The BBC is hoping the Olympics will do for its digital platform what the Coronation did for television, according to the broadcaster's head of future media.
Ralph Rivera said the BBC would focus on the iPlayer and social interaction for its Olympic coverage.
"Our objective, with the Olympics, is to do what no-one else has been willing to do online around that event," said the native New Yorker, who has been in the role for five months, speaking at at W3C event in Oxford.
Rivera said he spoke to his "counterpart" at NBC Universal, which broadcasts the Olympics in the US, before starting his new role.
"There's a lot they don't do online, they don't do video, and I asked them why," he said. "It wasn't because of the technology. It was because they didn't want to turn analogue dollars into digital dimes. Because of that, they won't do everything they possibly could do for a great experience online."
"But guess what: we are. We're going to take this Olympics and - I'm learning some British - hit for six, do everything that we can possibly do online. The aspiration for us is for the Olympics to be for digital what the Coronation was for television.
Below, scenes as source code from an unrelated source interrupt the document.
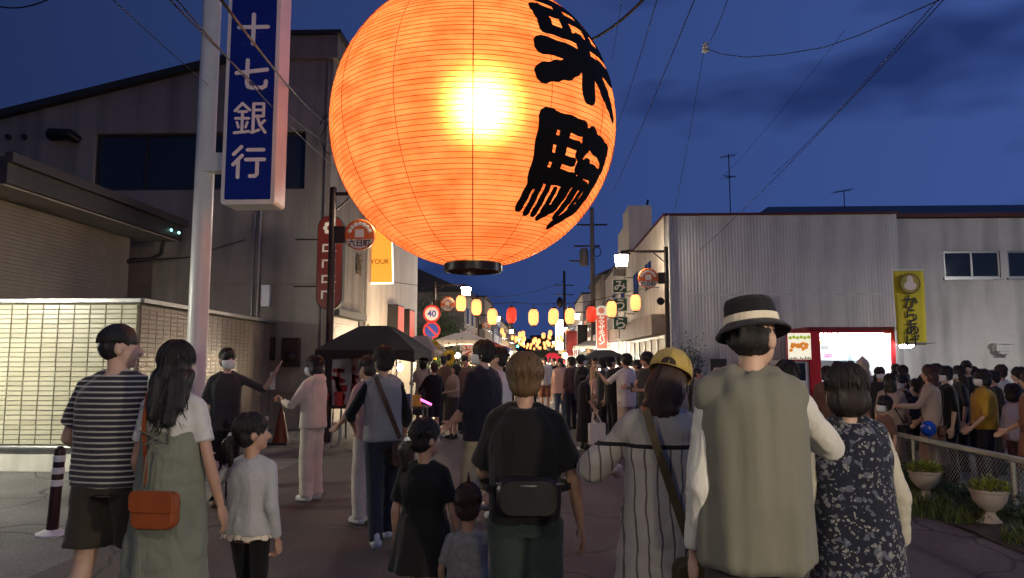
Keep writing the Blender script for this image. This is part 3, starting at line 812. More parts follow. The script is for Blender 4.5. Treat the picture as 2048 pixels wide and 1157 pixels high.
# ================================================================== GIANT PAPER LANTERN
LC = P(948, 256, 8.0); LR = 1.655
lan = empty('giant_paper_lantern', LC)
tag(lan, 'giant glowing orange paper lantern with black brush lettering hanging over the street', 'lantern')
pm_ = bpy.data.materials.new('lantern_paper'); pm_.use_nodes = True
t = pm_.node_tree; t.nodes.clear(); n = t.nodes.new; lk = t.links.new
out = n('ShaderNodeOutputMaterial')
tx = n('ShaderNodeTexCoord'); nz = n('ShaderNodeTexNoise'); nz.inputs['Scale'].default_value = 3.0; nz.inputs['Detail'].default_value = 8
mpp = n('ShaderNodeMapping'); mpp.inputs['Scale'].default_value = (1, 1, 2.2)
lk(tx.outputs['Object'], mpp.inputs[0]); lk(mpp.outputs[0], nz.inputs['Vector'])
rp_ = n('ShaderNodeValToRGB')
rp_.color_ramp.elements[0].position = .36; rp_.color_ramp.elements[0].color = (.78, .20, .06, 1)
rp_.color_ramp.elements[1].position = .64; rp_.color_ramp.elements[1].color = (.97, .37, .125, 1)
lk(nz.outputs['Fac'], rp_.inputs[0])
wr_ = n('ShaderNodeTexNoise'); wr_.inputs['Scale'].default_value = 9; wr_.inputs['Detail'].default_value = 5; wr_.inputs['Distortion'].default_value = 1.2; lk(mpp.outputs[0], wr_.inputs['Vector'])
bm_ = n('ShaderNodeBump'); bm_.inputs['Strength'].default_value = .5; bm_.inputs['Distance'].default_value = .03; lk(wr_.outputs['Fac'], bm_.inputs['Height'])
tr = n('ShaderNodeBsdfTranslucent'); lk(bm_.outputs[0], tr.inputs['Normal']); lk(rp_.outputs[0], tr.inputs['Color'])
df = n('ShaderNodeBsdfPrincipled'); lk(bm_.outputs[0], df.inputs['Normal']); df.inputs['Roughness'].default_value = .35; lk(rp_.outputs[0], df.inputs['Base Color'])
rf = n('ShaderNodeBsdfRefraction'); rf.inputs['Color'].default_value = (1, .60, .14, 1); rf.inputs['Roughness'].default_value = .57; rf.inputs['IOR'].default_value = 1.36
em = n('ShaderNodeEmission'); lk(rp_.outputs[0], em.inputs['Color']); em.inputs['Strength'].default_value = .34
m1 = n('ShaderNodeMixShader'); m1.inputs[0].default_value = .30; lk(tr.outputs[0], m1.inputs[1]); lk(df.outputs[0], m1.inputs[2])
m2 = n('ShaderNodeMixShader'); m2.inputs[0].default_value = .33; lk(m1.outputs[0], m2.inputs[1]); lk(rf.outputs[0], m2.inputs[2])
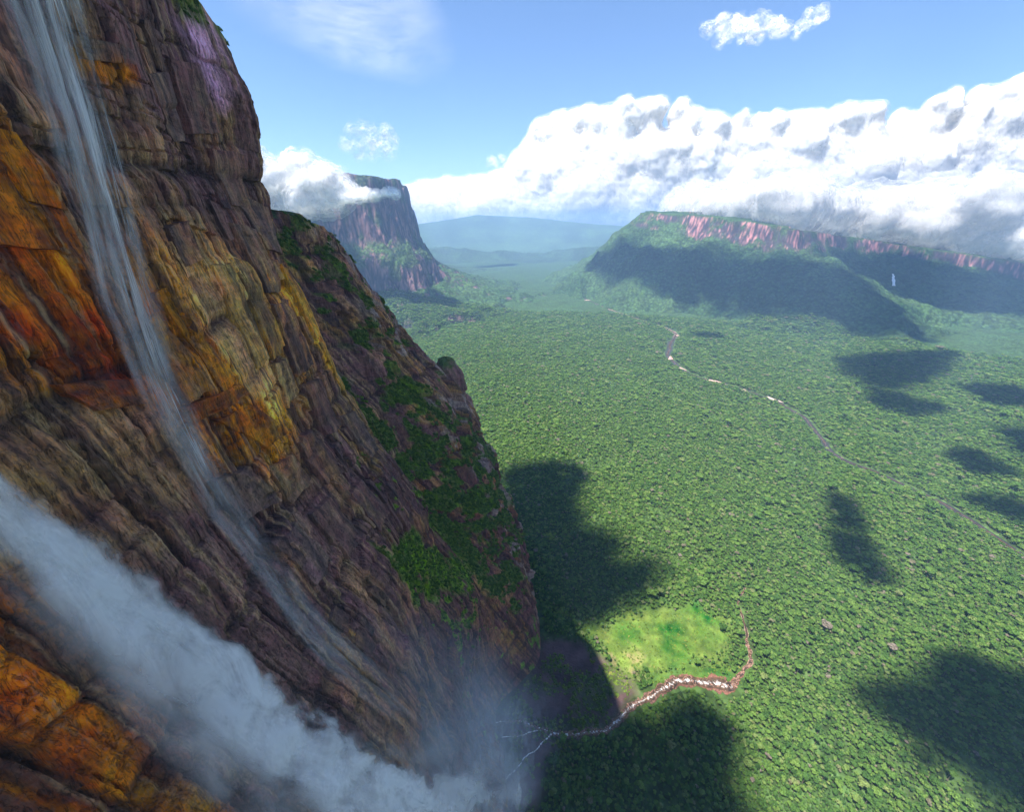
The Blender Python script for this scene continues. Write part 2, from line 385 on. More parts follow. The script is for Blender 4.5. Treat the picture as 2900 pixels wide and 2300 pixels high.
def smooth_line(pts, ws, step, seed, wob):
    pts = np.array(pts, float); ws = np.array(ws, float)
    t = np.concatenate([[0], np.cumsum(np.hypot(*np.diff(pts, axis=0).T))])
    n = max(8, int(t[-1]/step)); q = np.linspace(0, t[-1], n)
    x = np.interp(q, t, pts[:, 0]); y = np.interp(q, t, pts[:, 1]); w = np.interp(q, t, ws)
    for _ in range(4):
        x[1:-1] = (x[:-2]+2*x[1:-1]+x[2:])/4; y[1:-1] = (y[:-2]+2*y[1:-1]+y[2:])/4
    x = x+wob*fbm(q/(step*9), 0., octaves=3, seed=seed); y = y+wob*fbm(q/(step*9), 5., octaves=3, seed=seed+1)
    w = w*(1+.45*fbm(q/(step*6), 9., octaves=3, seed=seed+2))
    return x, y, w, q
RL = smooth_line(RIVER, RIVER_W, 3.0, 71, 5); BL = smooth_line(BRANCH, [5,4,4,3,3], 2.5, 74, 5); BL2 = smooth_line(BRANCH2, [4,3,3,2], 2.5, 77, 4); FL = smooth_line(FAR_RIVER, FAR_W, 14, 80, 10)

def grass_mask(x, y):
    return soft_poly(x+34*fbm(x/60, y/60, octaves=5, seed=91), y+34*fbm(x/40, y/40, octaves=4, seed=92), GRASS, 30)
def foot_mask(x, y):
    return soft_poly(x+16*fbm(x/40, y/40, octaves=4, seed=93), y+16*fbm(x/40, y/40, octaves=4, seed=94), FOOT, 14)
def graded(a, b, fine_a, fine_b, step, grow):
    out = list(np.arange(fine_a, fine_b, step)); s = step; v = out[-1]
    while v < b: s *= grow; v += s; out.append(min(v, b))
    s = step; v = fine_a; pre = []
    while v > a: s *= grow; v -= s; pre.append(max(v, a))
    return np.array(pre[::-1]+out)

def build_ground():
    xs = graded(-13000, 24000, -150, 700, 5, 1.03); ys = graded(-1200, 29500, 250, 1000, 5, 1.025)
    X, Y = np.meshgrid(xs, ys); Z = ground_h(X, Y)
    g = grass_mask(X, Y)*(np.hypot(X, Y) < 1500); f = foot_mask(X, Y)*(np.hypot(X, Y) < 1500)
    f = np.clip(f+sstep(40, -40, X-60)*sstep(900, 700, Y)*sstep(200, 250, Y)*0, 0, 1)
    Z = Z-2.*f*0
    forest = np.array([.038, .075, .023]); col = np.ones(X.shape+(3,))*forest
    near = np.exp(-np.maximum(np.hypot(X, Y)-3600, 0)/600)[..., None]
    col = col*(1-near)+np.array([.060, .105, .030])*near       # forest floor under the built trees
    br = fbm(X/55, Y/55, octaves=5, seed=95)
    gc = np.array([.060, .112, .018])+br[..., None]*np.array([.085, .06, .02])+fbm(X/11, Y/11, octaves=5, seed=89)[..., None]*np.array([.05, .075, .01])
    streak = sstep(.12, .4, fbm((X*.8+Y*.6)/18, (X*.6-Y*.8)/70, octaves=5, seed=96))*soft_poly(X, Y, [(195,650),(262,640),(330,555),(300,540),(245,540)], 18)
    gc = gc*(1-streak[..., None]*.85)+np.array([.26, .17, .10])*streak[..., None]*.85
    col = col*(1-g[..., None])+gc*g[..., None]
    rc = np.array([.085, .052, .05])*(1+.7*fbm(X/25, Y/25, octaves=5, seed=97))[..., None]
    veg = sstep(.0, .3, fbm(X/45, Y/45, octaves=4, seed=98))*.6
    rc = rc*(1-veg[..., None])+np.array([.04, .07, .02])*veg[..., None]
    col = col*(1-f[..., None])+rc*f[..., None]
    wood = np.clip(1-g-f, 0, 1)
    o = mesh_obj('ground', np.stack([X, Y, Z], -1).reshape(-1, 3), grid_faces(*X.shape), M_GROUND, attrs={'Col': ('COLOR', np.clip(col, 0, 1).reshape(-1, 3)), 'wood': ('FLOAT', wood.ravel())})
    tag(o, 'broad flat green valley floor stretching from the cliff foot to the hills', kind='structure')
build_ground()

def build_mesa(name, xs, ys, fn, label, rock, seed):
    X, Y = np.meshgrid(xs, ys); r = fn(X, Y); Z, d = r[0], r[1]
    gy, gx = np.gradient(Z, ys, xs); slope = np.hypot(gx, gy)
    n = fbm(X/120, Y/120, Z/260, octaves=5, seed=seed)
    k = sstep(.95, 1.45, slope+.35*n)
    if name == 'table_mountain_ridge': k = k*(d < 170)
    st = fbm((X+Y)/24, (X-Y)/24, Z/500, octaves=4, seed=seed+3)
    if name == 'table_mountain_ridge':
        st = st+.55*fbm(X/240, Y/240, octaves=3, seed=seed+8)-.12; k = k*sstep(-.35, .05, fbm(X/150, Y/150, Z/90, octaves=4, seed=seed+9)+.1)
    else:
        k = k*(1-.95*sstep(470, 540, Z)*sstep(800, 700, Z)*sstep(-.25, .1, n))*(1-.8*sstep(.18, .35, fbm(X/160, Y/160, Z/200, octaves=4, seed=seed+7)))
    rc = np.array(rock[0])*(1-sstep(-.1, .35, st))[..., None]+np.array(rock[1])*sstep(-.1, .35, st)[..., None]
    gc = np.array([.038, .074, .024])+fbm(X/300, Y/300, octaves=5, seed=seed+5)[..., None]*np.array([.02, .03, .01])
    col = gc*(1-k[..., None])+rc*k[..., None]
    keep = (Z > ground_h(X, Y)-25); kf = keep[:-1, :-1] | keep[1:, 1:] | keep[:-1, 1:] | keep[1:, :-1]
    Zb = np.where(keep, Z, ground_h(X, Y)-6)
    o = mesh_obj(name, np.stack([X, Y, Zb], -1).reshape(-1, 3), grid_faces(*X.shape, keep=kf), M_FAR, attrs={'Col': ('COLOR', np.clip(col, .005, 1).reshape(-1, 3)), 'wood': ('FLOAT', (1-k).ravel())})
    return tag(o, label, kind='structure')
build_mesa('table_mountain_ridge', graded(500, 11000, 1500, 6200, 17, 1.05), graded(2300, 9500, 2700, 6500, 17, 1.06), mesa_right, 'long flat forested ridge with a pink cliff band under white cloud', [(.045, .036, .042), (.35, .16, .16)], 101)
build_mesa('table_mountain', graded(-3600, 900, -1900, -500, 9, 1.05), graded(3700, 7800, 4500, 6100, 10, 1.05), mesa_left, 'steep blue-purple table mountain with mist across its top', [(.042, .030, .045), (.22, .12, .12)], 111)

def build_hills():
    xs = np.linspace(-11000, 21000, 330); ys = np.linspace(13500, 26500, 130); X, Y = np.meshgrid(xs, ys)
    crest = np.interp(X, [-11000, -5200, -3600, -1600, 700, 3000, 5400, 9000, 21000], [700, 900, 1120, 1430, 1330, 1120, 930, 840, 700])
    e = np.exp(-((Y-19500-900*fbm(X/5000, 0., octaves=2, seed=121))/2900)**2)
    Z = crest*e*(1+.10*fbm(X/1500, Y/1500, octaves=5, seed=122)*(1-e*.75))+60*ridged(X/1800, Y/1800, octaves=5, seed=123)*e*(1-e)-30
    col = np.ones(X.shape+(3,))*np.array([.05, .09, .03])*(1+.5*fbm(X/800, Y/800, octaves=5, seed=124))[..., None]
    o = mesh_obj('hills', np.stack([X, Y, Z], -1).reshape(-1, 3), grid_faces(*X.shape), M_FAR, attrs={'Col': ('COLOR', np.clip(col, .01, 1).reshape(-1, 3)), 'wood': ('FLOAT', np.ones(X.size))})
    tag(o, 'distant blue forested hill range along the horizon', kind='structure')
build_hills()
def build_ridge(name, y0, wdt, prof, label, seed):
    xs = np.linspace(prof[0][0], prof[-1][0], 300); ys = np.linspace(y0-3*wdt, y0+3*wdt, 90); X, Y = np.meshgrid(xs, ys)
    c_ = np.interp(X, [p[0] for p in prof], [p[1] for p in prof]); e = np.exp(-((Y-y0-700*fbm(X/2600, 0., octaves=3, seed=seed))/wdt)**2)
    Z = c_*e*(1+.28*fbm(X/900, Y/900, octaves=5, seed=seed+1))+70*ridged(X/900, Y/900, octaves=4, seed=seed+2)*e*np.clip(c_/150, 0, 1)-70
    col = np.ones(X.shape+(3,))*np.array([.035, .065, .026])*(1+.6*fbm(X/500, Y/500, octaves=5, seed=seed+3))[..., None]
    o = mesh_obj(name, np.stack([X, Y, Z], -1).reshape(-1, 3), grid_faces(*X.shape), M_FAR, attrs={'Col': ('COLOR', np.clip(col, .01, 1).reshape(-1, 3)), 'wood': ('FLOAT', np.ones(X.size))})
    tag(o, label, kind='structure')
build_ridge('foothills', 12800, 850, [(-4200,120),(-2600,420),(-900,330),(300,210),(1500,300),(3200,520),(5200,420)], 'low blue forested foothills below the distant hill range', 131)
build_ridge('foothills', 9600, 520, [(-3000,30),(-1900,190),(-700,110),(300,30),(1200,60),(2300,240),(3200,200)], 'nearer low green rise in the valley beyond the left table mountain', 141)

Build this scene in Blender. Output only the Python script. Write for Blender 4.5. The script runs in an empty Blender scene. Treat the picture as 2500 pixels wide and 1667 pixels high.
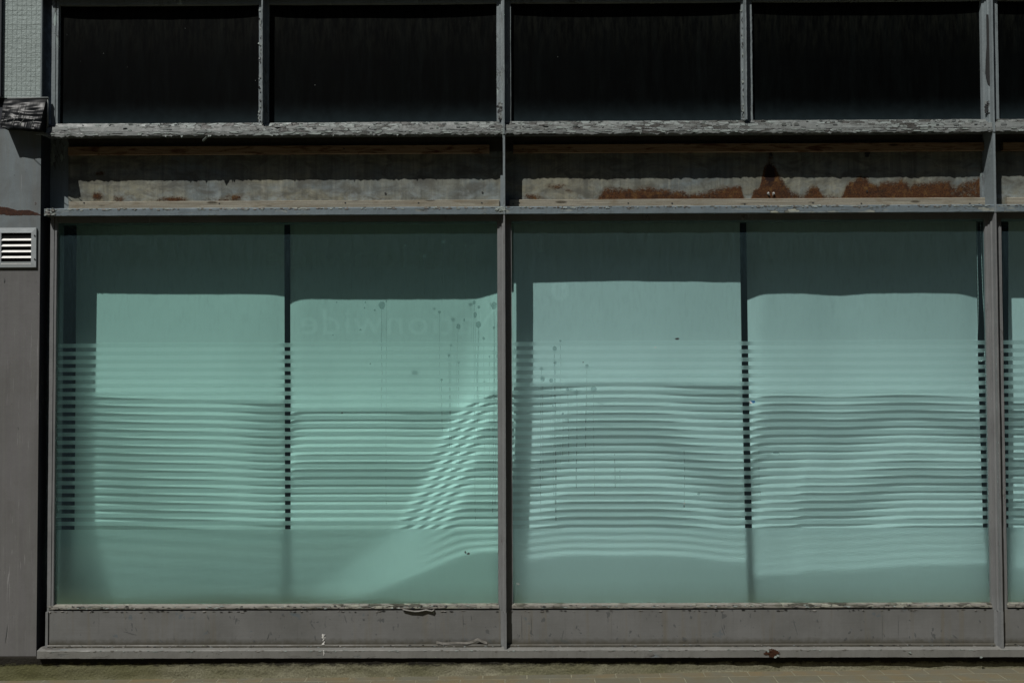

That's our aspiration for the Olympics."
That will include a focus on the iPlayer, but he said the web was more than a "distribution platform," and that the BBC is hoping to increase interaction and audience participation - notably by using secondary devices to enhance television viewing.
He said convergence between the web and television was no longer a "bad word", but that "tablets were making it real for a lot of people".
"The BBC doesn't have anything to fear from the internet... we embrace it," he added.